Bligen pointed out that many legislators lack a fundamental understanding of crypto, often influenced by negative headlines. “To build a crypto-friendly Congress, we must ensure every office understands the basics of cryptocurrency and its importance to constituents,” Bligen said. “Educating legislators is critical to avoid misconceptions and promote informed policy-making.”
Bratcher emphasized that, in addition to education, the industry might need to compromise on specific issues, such as privacy, to progress with lawmakers.
“We face a challenging situation regarding privacy. Working with various government levels and law enforcement necessitates balancing privacy with issues like money laundering and national security,” Bratcher explained.
He criticized bad actors in privacy services for complicating collaboration with elected officials. “Tornado Cash is not a battle worth fighting; we risk losing larger institutional support if we focus on such divisive issues,” Bratcher affirmed.
Impact at the State Level
Amidst the national attention, some experts like Dennis Porter, co-founder of the bitcoin mining advocacy group Satoshi Action Fund, are directing efforts toward state politics.
Porter’s organization has introduced bills in 16 states to safeguard bitcoin mining and self-custody.

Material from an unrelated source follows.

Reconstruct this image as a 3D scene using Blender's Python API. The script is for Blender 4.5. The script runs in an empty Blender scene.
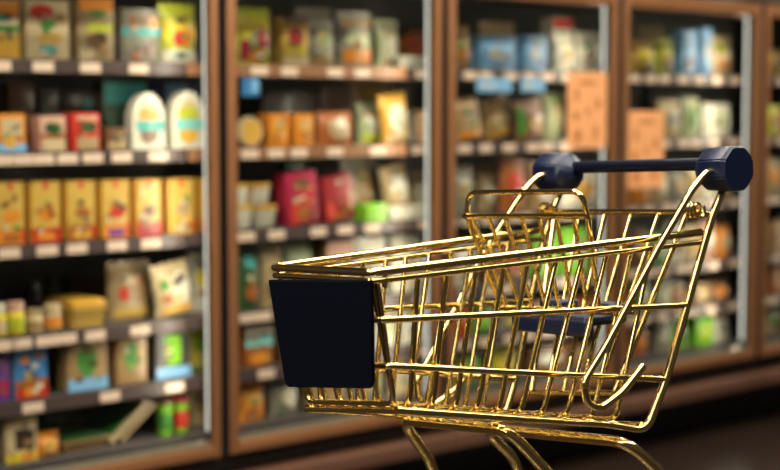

Oklahoma’s bill, having passed both legislative chambers, is awaiting the governor’s signature.
“D.C. garners attention and funding, but the key victories are happening at the state level,” Porter stated.
He advocated for focusing more on state-level legislative efforts, suggesting that state success could eventually influence federal policy. “By working state-by-state and using states as democratic laboratories, we can establish pro-digital asset policies with a potential long-term federal impact,” Porter argued.
Drawing from the cannabis industry’s strategy, Porter emphasized that building substantial state-level support could eventually reshape federal regulations. “Our focus should be more on state-level initiatives, investing significantly to alter the policy landscape and support digital assets in America,” he concluded.